Unique-Path Identity Based Encryption with Applications to Strongly Secure Messaging

Abstract

Hierarchical Identity Based Encryption (HIBE) is a well studied, versatile tool used in many cryptographic protocols. Yet, since the performance of all known HIBE constructions is broadly considered prohibitive, some real-world applications avoid relying on HIBE at the expense of security. A prominent example for this is secure messaging: Strongly secure messaging protocols are provably equivalent to Key-Updatable Key Encapsulation Mechanisms (KU-KEMs; Balli et al., Asiacrypt 2020); so far, all KU-KEM constructions rely on adaptive unbounded-depth HIBE (Poettering and Rösler, Jaeger and Stepanovs, both CRYPTO 2018). By weakening security requirements for better efficiency, many messaging protocols dispense with using HIBE. In this work, we aim to gain better efficiency without sacrificing security.
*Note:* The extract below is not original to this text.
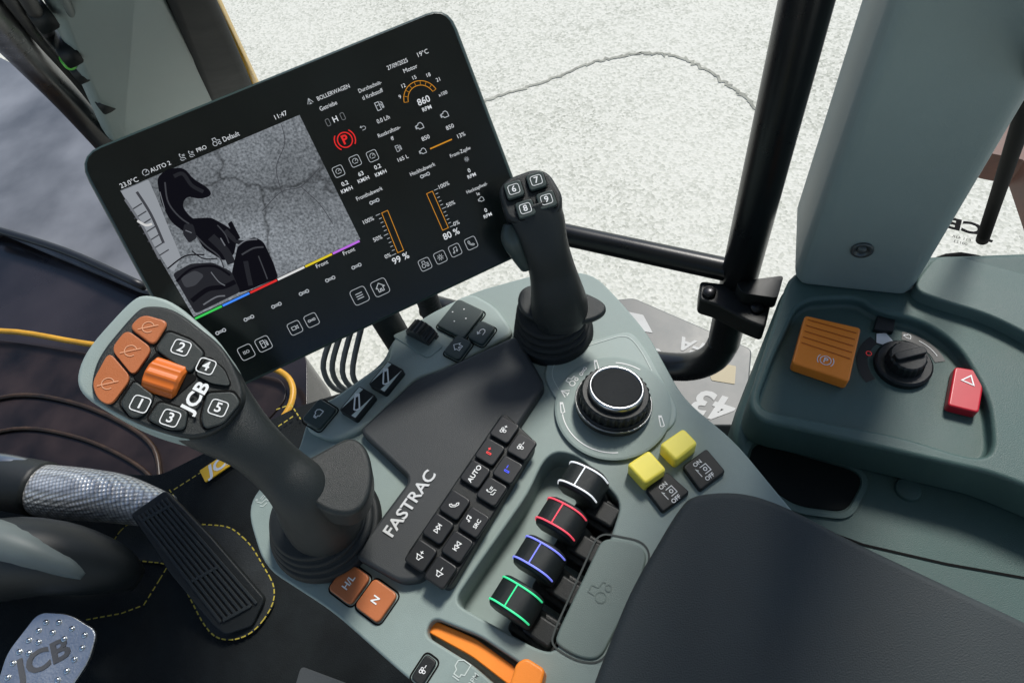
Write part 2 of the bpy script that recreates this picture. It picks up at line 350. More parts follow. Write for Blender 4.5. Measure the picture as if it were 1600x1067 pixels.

For this, we observe that applications like messaging only need a restricted variant of HIBE for strong security. This variant, that we call Unique-Path Identity Based Encryption (UPIBE), restricts HIBE by requiring that each secret key can delegate at most one subordinate secret key. However, in contrast to fixed secret key delegation in Forward-Secure Public Key Encryption, the delegation in UPIBE, as in HIBE, is uniquely determined by variable identity strings from an exponentially large space. We investigate this mild but surprisingly effective restriction and show that it offers substantial complexity and performance advantages. More concretely, we generically build bounded-depth UPIBE from only bounded-collusion IBE in the standard model; and we generically build adaptive unbounded-depth UPIBE from only selective bounded-depth HIBE in the random oracle model. These results significantly extend the range of underlying assumptions and efficient instantiations. We conclude with a rigorous performance evaluation of our UPIBE design. Beyond solving challenging open problems by reducing complexity and improving efficiency of KU-KEM and strongly secure messaging protocols, we offer a new definitional perspective on the bounded-collusion setting.